Sri Lankan govt. bans strikes ahead of mass protest announced by unions 

Dozens of worker unions from Sri Lanka’s transport, banking, and public health sectors, were preparing to go on a strike on Wednesday, after the government doubled income taxes and increased electricity tariff by three times

March 01, 2023 06:24 am | Updated 08:33 am IST - COLOMBO

Members of the opposition political party National People’s Power run to escape from police tear gas during a protest rally in Colombo, Sri Lanka on February 26, 2023.

Members of the opposition political party National People’s Power run to escape from police tear gas during a protest rally in Colombo, Sri Lanka on February 26, 2023. | Photo Credit: AP

Sri Lankan President Ranil Wickremesinghe has declared public transport services “essential”, in a move that outlaws strike action by those working in the sector. The announcement came days ahead of a mass protest announced by worker unions against the steep rise in taxes and living costs.

The President used his executive powers to invoke an “essential services” order declaring “public transports, delivery of food or drink, or coal, oil, fuel, the maintenance of facilities for transport by road, rail or air… airports, ports and railway lines, as essential services with immediate effect,” his office said in a statement.

Dozens of worker unions from Sri Lanka’s transport, public health and banking sectors, were preparing to go on a strike on Wednesday, after the government doubled income taxes and increased electricity tariff by three times, as part of measures to qualify for a $2.9 million support package from the International Monetary Fund (IMF). Following its default last year, Sri Lanka has been counting on the IMF to rescue its battered economy.

While President Wickremesinghe recently said his government has completed 15 tasks set out by the Fund, the loan is contingent on financing assurances from Sri Lanka’s top bilateral creditors. China, Japan, and India are the island nation’s top three bilateral lenders. India and the Paris Club, of which Japan is a member, have already sent their written assurances to the IMF.  

Public anger

Meanwhile, Mr. Wickremesinghe is also facing increasing public anger over the recent postponement of local body elections. Scheduled for March 9 originally, the polls have now been postponed, owing to the “lack of funds”, and authorities are expected to announce a new date later this week.

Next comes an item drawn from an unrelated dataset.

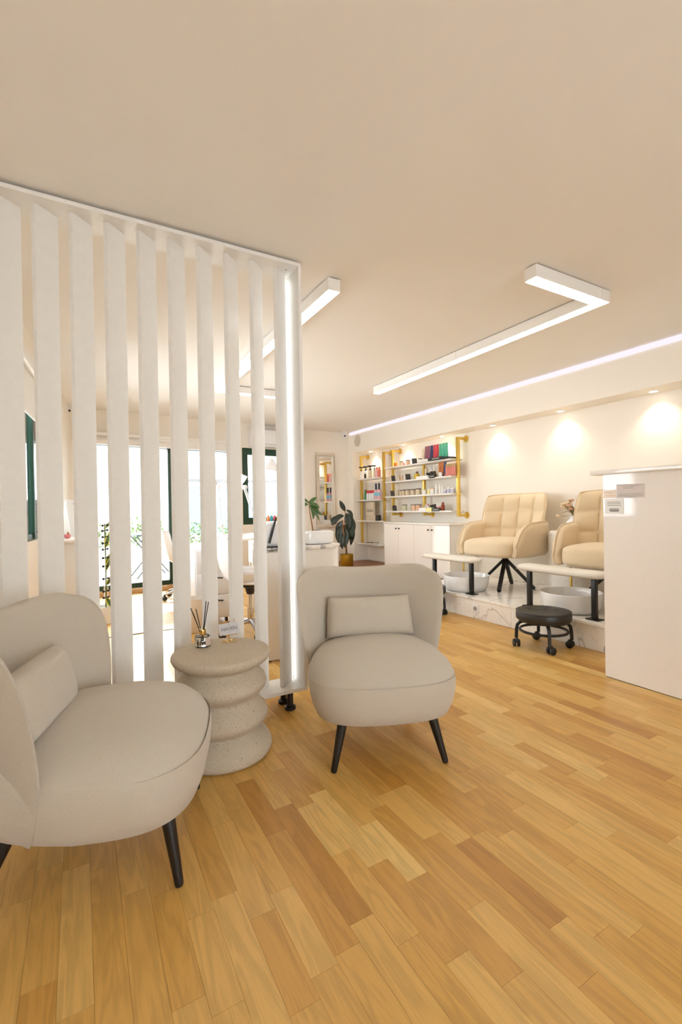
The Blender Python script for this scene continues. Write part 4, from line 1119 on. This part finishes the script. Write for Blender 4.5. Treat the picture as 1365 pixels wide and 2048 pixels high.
# ------------------------------------------------------------ nail studio behind the divider
def make_shell_chair(label, loc, rz):
    t = thing('shell_chair', label, 'chair', loc, rz, 'white shell chairs on casters')
    pr_ = [(-.235, .425), (-.215, .448), (-.16, .452), (-.05, .435), (.06, .425), (.14, .435), (.20, .480), (.235, .56), (.258, .66), (.275, .76), (.285, .83)]
    wd_ = [.17, .205, .225, .235, .235, .235, .235, .232, .222, .205, .165]
    def sh(a, b):
        q = b*(len(pr_)-1); i = min(int(q), len(pr_)-2); k = q-i
        y = pr_[i][0]*(1-k)+pr_[i+1][0]*k; z = pr_[i][1]*(1-k)+pr_[i+1][1]*k; w_ = wd_[i]*(1-k)+wd_[i+1]*k
        s = 2*a-1
        up = .13*abs(s)**3*math.sin(PI*min(1, max(0, b*1.05)))**.7
        fw = -.10*abs(s)**3*max(0, b-.35)/.65*(1-.35*b)
        return Vector((s*w_*(1-.12*abs(s)**3), y+fw, z+up*(1-max(0, b-.6)*1.5)))
    s_ = ob('seat_shell', G().grid(sh, 24, 30), white_p, t, ang=80)
    md = s_.modifiers.new('thickness', 'SOLIDIFY'); md.thickness = .009
    ob('seat_pad', G().lathe([(0, 0), (.16, 0), (.19, .012), (.17, .03), (0, .036)], 32, (0, -.03, .435), 1, .95), white_p, t)
    ob('under_plate', G().lathe([(.03, .34), (.045, .395), (.10, .412), (.10, .420), (0, .420)], 20), black_p, t)
    ob('gas_lift', G().cyl((0, 0, .20), (0, 0, .345), .016, n=16).cyl((0, 0, .085), (0, 0, .22), .026, n=18), chrome, t)
    for k in range(5):
        a = 2*PI*k/5+.5; c_, s2 = math.cos(a), math.sin(a)
        lg = ob('leg', G().tube([(c_*.02, s2*.02, .112), (c_*.15, s2*.15, .095), (c_*.265, s2*.265, .070)], [.020, .016, .012], 10), chrome, t)
        cs = G()
        nx, ny = -s2, c_
        for q in (-1, 1):
            cs.tube([(c_*.262+nx*q*.005, s2*.262+ny*q*.005, .026), (c_*.262+nx*q*.022, s2*.262+ny*q*.022, .026)], [.026, .024], 16)
        cs.cyl((c_*.262, s2*.262, .03), (c_*.262, s2*.262, .068), .012, n=10)
        ob('caster', cs, black_p, lg)
    return t
sb = make_shell_chair('white shell chair on casters, near one behind the stone table', (1.25, 3.80, 0), R(90))
sa = copy_tree(sb); sa['label'] = 'white shell chair on casters, far one near the sliding door'
sa.location = (1.10, 5.84, 0); sa.rotation_euler.z = R(96)
hp = ob('cable_loop', G().tube([(1.36, 3.68, .50), (1.30, 3.66, .56), (1.31, 3.65, .68), (1.36, 3.64, .70), (1.41, 3.64, .69), (1.43, 3.65, .60), (1.38, 3.66, .50)], .007, 8).tube([(1.30, 3.62, .51), (1.35, 3.64, .53), (1.41, 3.66, .58)], .014, 8), black_p)
tag(hp, 'black cable loop lying on the near white shell chair', 'cable')

def nail_table(label, x0, x1, y0, y1):
    t = thing('nail_table', label, 'table', ((x0+x1)/2, (y0+y1)/2, 0), 0, 'white nail tables')
    a, b = (x1-x0)/2, (y1-y0)/2
    ob('tabletop', G().box(-a, a, -b, b, .715, .74), white, t, bevel=.004)
    ob('apron', G().box(a-.06, a-.04, -b+.03, b-.03, .35, .715), white, t, smooth=False)
    for sy in (-1, 1):
        for sx in (-1, 1):
            ob('leg', G().box(sx*(a-.03)-.018, sx*(a-.03)+.018, sy*(b-.03)-.018, sy*(b-.03)+.018, 0, .715), white, t, bevel=.003)
nail_table('white nail table nearer to the marble counter', 1.525, 2.06, 3.66, 4.62)
nail_table('white nail table farther back near the green window', 1.38, 2.06, 5.02, 6.16)
tro = thing('drawer_trolley', 'white drawer trolley with small black handles seen between slats', 'drawer unit', (1.06, 4.52, 0))
ob('carcass', G().box(-.16, .16, -.20, .20, .05, .70), white_p, tro, bevel=.002)
for i, (a, b) in enumerate([(.07, .27), (.275, .48), (.485, .685)]):
    d = ob('drawer', G().box(-.15, .15, -.217, -.20, a, b), white_p, tro, bevel=.002)
    ob('handle', G().tube([(.045, -.217, b-.05), (.045, -.235, b-.05), (.085, -.235, b-.055), (.085, -.217, b-.055)], .006, 8), black_p, d)
for x_ in (-.13, .13):
    for y_ in (-.17, .17):
        ob('caster', G().cyl((x_-.01, y_, .024), (x_+.01, y_, .024), .024, n=14).cyl((x_, y_, .03), (x_, y_, .05), .008, n=8), black_p, tro)
bx = thing('polish_caddy', 'clear blue caddy of polish standing on the drawer trolley', 'caddy', (1.10, 4.45, .70))
ob('tray', G().box(-.06, .06, -.05, .05, 0, .005).box(-.06, -.056, -.05, .05, 0, .05).box(.056, .06, -.05, .05, 0, .05).box(-.06, .06, -.05, -.046, 0, .05).box(-.06, .06, .046, .05, 0, .05), col('caddy_blue', (120, 170, 200), .3), bx, smooth=False)
for k in range(3):
    v_ = bottle(f'small blue polish bottle in the caddy on the trolley, {A[k]} from the left', 1.075+.035*k, 4.45, .7055, .013, .075, col('polish_blue', (84, 150, 186), .25), black_p, 'blue polish bottles in the caddy')

def desk_lamp(label, pts, head, hr, cone=True):
    t = thing('task_lamp', label, 'lamp', pts[0], 0, 'white arm lamps on the nail tables')
    o_ = Vector(pts[0]); P_ = [Vector(p)-o_ for p in pts]; P_[0].z += .03
    ob('base', G().lathe([(0, 0), (.06, 0), (.062, .012), (.02, .02), (.012, .05), (0, .05)], 24), white_p, t)
    for a, b in zip(P_, P_[1:]):
        ar = G()
        sd = (b-a).cross(Vector((.5, -.85, 0))).normalized()*.010
        ar.cyl(a+sd, b+sd, .006, n=8).cyl(a-sd, b-sd, .006, n=8)
        ob('arm', ar, white_p, t)
        ob('joint', G().cyl(b+Vector((-.010, .017, 0)), b+Vector((.010, -.017, 0)), .02, n=16), white_p, t)
    d = (Vector(head)-Vector(pts[-1])).normalized(); q = P_[-1]+d*.03
    ob('lamp_head', G().tube([q, q+d*.05, q+d*.12], [.03, .045, hr], 24), white_p, t)
desk_lamp('white arm lamp with two joints before the green window frame', [(1.61, 4.02, .74), (1.40, 4.0, .88), (1.278, 4.0, 1.26), (1.05, 4.15, 1.30)], (.95, 4.2, 1.15), .07)
desk_lamp('cream arm lamp farther back by the sliding door', [(1.42, 5.22, .74), (1.385, 5.2, .88), (1.355, 5.2, 1.317), (1.52, 5.15, 1.48)], (1.62, 5.1, 1.40), .06)
desk_lamp('white arm lamp with round head seen beside the end of the divider', [(1.93, 4.50, .74), (1.98, 4.55, 1.1), (1.86, 4.58, 1.47)], (1.78, 4.60, 1.52), .07)
rk = thing('polish_rack', 'clear rack of bright polish bottles on the nearer nail table', 'rack', (1.63, 4.16, .74))
ob('rack_panel', G().box(-.09, .09, .03, .034, 0, .28).box(-.09, .09, -.03, .03, .20, .205).box(-.09, .09, -.03, .03, .10, .105), clear_m, rk, smooth=False)
for k, (n_, c_) in enumerate([('orange', (240, 130, 70)), ('teal', (60, 160, 170)), ('red', (220, 50, 60)), ('yellow', (236, 190, 80)), ('coral', (236, 110, 100))]):
    bottle(f'{n_} polish bottle on the clear rack', 1.555+.032*k, 4.15, .945+.0005, .012, .07, col('polish_'+n_, c_, .25), capw)
hd = thing('dust_collector', 'white rounded appliance with a black handle on the marble counter', 'appliance', (1.205, 3.12, .790))
g = G().ball((0, 0, 0), 1, 1, 1, 28, 14, .45); g.v = [(x*.10, y*.075, .09+z*.09) for x, y, z in g.v]
ob('body', g, white_p, hd, ang=80)
ob('handle', G().tube([(-.065, -.085, .03), (-.045, -.087, .10), (-.010, -.087, .21)], [.009, .010, .006], 10), black_p, hd)
cbk = ob('power_cable', G().tube([(1.10, 3.03, .795), (1.18, 3.012, .795), (1.28, 3.01, .795), (1.36, 3.03, .795), (1.39, 3.12, .795), (1.41, 3.18, .795)], .005, 8), black_p)
tag(cbk, 'black cable running along the edge of the marble counter', 'cable')
bn = ob('waste_bin', G().lathe([(0, 0), (.085, 0), (.09, .006), (.108, .285), (.110, .292), (.104, .292), (.086, .02), (0, .015)], 36), mat('pale_bin', (236, 226, 214), .4), loc=(.885, 4.145, 0), ang=50)
tag(bn, 'pale round waste bin on the floor behind the divider', 'bin')

# low white cabinet under the left window (stands along the slightly skewed wall)
lc = thing('low_cabinet', 'low white cabinet under the left window seen between the slats', 'cabinet')
lc.matrix_world = lw @ Matrix.Translation((3.05, -.15, 0))
ob('carcass', G().box(-.85, .85, -.125, .14, .0, .81), white, lc, bevel=.002)
ob('top', G().box(-.87, .86, -.14, .145, .81, .832), gloss, lc, bevel=.002)
for k in range(3):
    d = ob('door', G().box(-.84+.56*k, -.285+.56*k, -.141, -.125, .06, .80), white, lc, bevel=.002)
    ob('knob', G().cyl((-.34+.56*k, -.141, .62), (-.34+.56*k, -.158, .62), .01, n=12), black_m, d)
def lwp(s, d, z): return tuple(lw @ Vector((s, d, z)))
ps = thing('tent_card', 'white folded card with a sprig drawing on the low left cabinet', 'card', lwp(3.1, -.16, .832), R(25))
ob('front', G().obox((0, -.045, .178), (1, 0, 0), (0, 1, -.28), (0, .28, 1), .10, .0015, .183), paper, ps, smooth=False)
ob('back', G().obox((0, .055, .178), (1, 0, 0), (0, 1, .28), (0, -.28, 1), .10, .0015, .183), paper, ps, smooth=False)
ob('print', G().obox((0, -.0095, .315), (1, 0, 0), (0, 1, -.28), (0, .28, 1), .035, .001, .005), grey_ink, ps, smooth=False)
leaf_ob('sprig_print', lf_d, ps, [((.02, -.046, .19), (.025+.01*i, -.040, .215), (.02+.055*math.cos(a), -.036, .235+.05*math.sin(a)), .02) for i, a in enumerate((.2, .9, 1.6, 2.3, 3.0))])
cn = ob('cone_ornament', G().lathe([(.026, 0), (.0, .055)], 20), mat('terracotta_brown', (176, 104, 52), .6), loc=lwp(2.75, -.12, .832))
tag(cn, 'small brown cone ornament on the low left cabinet', 'ornament')
bw_ = ob('pink_bowl', G().lathe([(0, 0), (.016, 0), (.034, .035), (.031, .035), (.014, .006), (0, .005)], 20), mat('pink_glaze', (222, 130, 134), .4), loc=lwp(2.50, -.14, .832))
tag(bw_, 'tiny pink bowl on the low left cabinet', 'bowl')
wd = ob('black_wedge', G().prism([(-.02, 0), (.03, 0), (-.02, .05)], -.02, .02).xf(Matrix(((1, 0, 0, 0), (0, 0, 1, 0), (0, 1, 0, 0), (0, 0, 0, 1)))), black_p, loc=lwp(2.34, -.10, .832))
tag(wd, 'small black wedge holder on the low left cabinet', 'holder')
# dracaena tied to a clear support with black clips
dr = thing('tied_plant', 'slender yellow-edged plant tied with black clips to a clear pole', 'potted plant', (.183, 4.95, 0))
ob('pot', G().lathe([(0, 0), (.075, 0), (.09, .16), (.084, .16), (.07, .02), (0, .14)], 28), ceramic, dr)
ob('support_pole', G().cyl((0, 0, .10), (.005, 0, 1.0), .008, n=10).cyl((.03, 0, .10), (.035, 0, .98), .006, n=10), clear_m, dr)
ob('stem', G().tube([(.015, .01, .12), (.02, .01, .5), (.018, .01, .95)], .006, 8), mat('green_stem', (110, 130, 70), .6), dr)
for k, z_ in enumerate((.24, .30, .42, .54, .62, .70, .76, .82, .88, .93)):
    ob('clip', G().ball((-.004, -.012, z_), .012, .008, .012, 10, 6).ball((.036, -.012, z_+.006), .012, .008, .010, 10, 6).cyl((-.004, -.012, z_), (.036, -.012, z_+.006), .003, n=6), black_p, dr)
for (z0, dx, dz, wd_) in ((.90, .11, .12, .035), (.72, .05, .16, .05), (.56, .085, .14, .045), (.50, .05, .13, .04), (.36, .13, .13, .055), (.24, .07, -.12, .05)):
    leaf_ob('leaf', leaf_var, dr, [((.02, 0, z0), (.02+dx*.4, -.02, z0+dz*.55), (.02+dx, -.03, z0+dz), wd_, dict(up=(-.3, -.9, .3), fold=.15, shape=.8))])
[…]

Opposition parties have condemned the move, accusing the President of stifling democracy.  The opposition’s attack on the government further escalated after a member of the JVP-led opposition alliance died from injuries sustained in a huge protest held in Colombo on Sunday, demanding elections.  Police fired tear gas and water cannons on protesters, injuring many, and provoking sharp criticism from rights defenders and others opposition parties, including the NPP’s chief rival Samagi Jana Balawegaya (SJB or United People’s Force).

In a rare message supporting the NPP’s right to protest, Leader of Opposition and the SJB Sajith Premadasa said in a tweet on Sunday: “No leader or party has ever been right all the time, it’s why we need to tolerate dissenting voices within a democracy. Today #NPP protestors were tear gassed and many sustained many serious injuries. The Government’s message is loud and clear to the public, ‘shut up and sit down’,” ending with the phrase Mr. Wickremesinghe recently used in parliament to silence critics on the other side of the aisle.

Sri Lanka’s Human Rights Commission sought a swift report from the police on its use of force on Sunday, while rights watchdog Amnesty International said in a statement: “It is worrying that even after months of widespread protests in the country, the Sri Lankan police needs to be constantly reminded of their duty to facilitate the right to freedom of peaceful assembly and exercise restraint in the use of force while policing assemblies.”